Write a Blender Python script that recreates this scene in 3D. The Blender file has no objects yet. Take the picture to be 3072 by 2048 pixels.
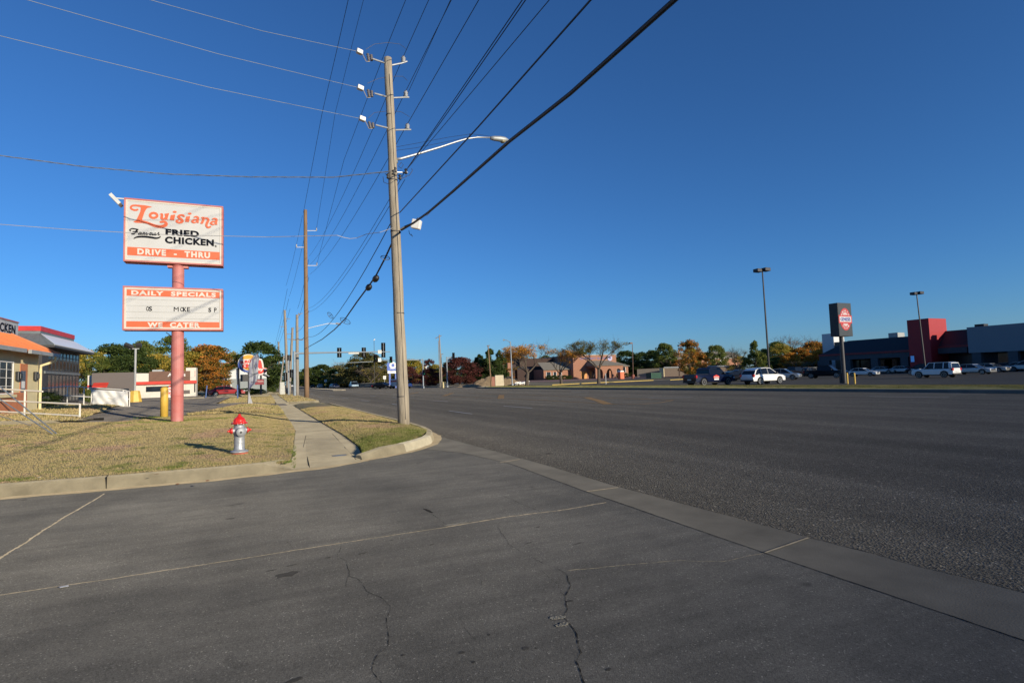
import bpy, bmesh, math, random
import numpy as np
from mathutils import Vector, Matrix
random.seed(7); RNG = np.random.default_rng(7)
S = bpy.context.scene
COL = S.collection
# ------------------------------------------------------------------ camera
F = 1650.0; TH = math.radians(24.9); PI_ = math.atan(108/F); RO = math.radians(1.81); CH = 1.6
_f = np.array([math.sin(TH)*math.cos(PI_), math.cos(TH)*math.cos(PI_), math.sin(PI_)])
_r0 = np.array([math.cos(TH), -math.sin(TH), 0.0]); _u0 = np.cross(_r0, _f)
_r = math.cos(RO)*_r0 - math.sin(RO)*_u0; _u = math.sin(RO)*_r0 + math.cos(RO)*_u0
cam = bpy.data.cameras.new('camera'); camo = bpy.data.objects.new('camera', cam); COL.objects.link(camo)
cam.sensor_width = 36.0; cam.lens = 36.0*F/3072; cam.clip_end = 5000; cam.clip_start = 0.05
M = Matrix(((_r[0], _u[0], -_f[0], 0), (_r[1], _u[1], -_f[1], 0), (_r[2], _u[2], -_f[2], CH), (0, 0, 0, 1)))
camo.matrix_world = M
S.camera = camo
# ------------------------------------------------------------------ light
SUN_EL = math.radians(13.2); SUN_AZ = math.atan2(0.40, -0.917)      # azimuth measured from +Y towards +X
w = bpy.data.worlds.new('World'); S.world = w; w.use_nodes = True
nt = w.node_tree; bg = nt.nodes['Background']
sky = nt.nodes.new('ShaderNodeTexSky'); sky.sky_type = 'NISHITA'; sky.sun_disc = False
sky.sun_elevation = SUN_EL; sky.sun_rotation = SUN_AZ; sky.altitude = 400; sky.air_density = 1.0; sky.dust_density = 0.3; sky.ozone_density = 8.0
hs = nt.nodes.new('ShaderNodeHueSaturation'); hs.inputs['Saturation'].default_value = 1.0; nt.links.new(sky.outputs[0], hs.inputs['Color'])
nt.links.new(hs.outputs[0], bg.inputs[0]); bg.inputs[1].default_value = 0.108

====

**Instruction**
The material above holds pictures; copy everything else in it exactly.

**Task output**
Write a Blender Python script that recreates this scene in 3D. The Blender file has no objects yet. Take the picture to be 3072 by 2048 pixels.
import bpy, bmesh, math, random
import numpy as np
from mathutils import Vector, Matrix
random.seed(7); RNG = np.random.default_rng(7)
S = bpy.context.scene
COL = S.collection
# ------------------------------------------------------------------ camera
F = 1650.0; TH = math.radians(24.9); PI_ = math.atan(108/F); RO = math.radians(1.81); CH = 1.6
_f = np.array([math.sin(TH)*math.cos(PI_), math.cos(TH)*math.cos(PI_), math.sin(PI_)])
_r0 = np.array([math.cos(TH), -math.sin(TH), 0.0]); _u0 = np.cross(_r0, _f)
_r = math.cos(RO)*_r0 - math.sin(RO)*_u0; _u = math.sin(RO)*_r0 + math.cos(RO)*_u0
cam = bpy.data.cameras.new('camera'); camo = bpy.data.objects.new('camera', cam); COL.objects.link(camo)
cam.sensor_width = 36.0; cam.lens = 36.0*F/3072; cam.clip_end = 5000; cam.clip_start = 0.05
M = Matrix(((_r[0], _u[0], -_f[0], 0), (_r[1], _u[1], -_f[1], 0), (_r[2], _u[2], -_f[2], CH), (0, 0, 0, 1)))
camo.matrix_world = M
S.camera = camo
# ------------------------------------------------------------------ light
SUN_EL = math.radians(13.2); SUN_AZ = math.atan2(0.40, -0.917)      # azimuth measured from +Y towards +X
w = bpy.data.worlds.new('World'); S.world = w; w.use_nodes = True
nt = w.node_tree; bg = nt.nodes['Background']
sky = nt.nodes.new('ShaderNodeTexSky'); sky.sky_type = 'NISHITA'; sky.sun_disc = False
sky.sun_elevation = SUN_EL; sky.sun_rotation = SUN_AZ; sky.altitude = 400; sky.air_density = 1.0; sky.dust_density = 0.3; sky.ozone_density = 8.0
hs = nt.nodes.new('ShaderNodeHueSaturation'); hs.inputs['Saturation'].default_value = 1.0; nt.links.new(sky.outputs[0], hs.inputs['Color'])
nt.links.new(hs.outputs[0], bg.inputs[0]); bg.inputs[1].default_value = 0.108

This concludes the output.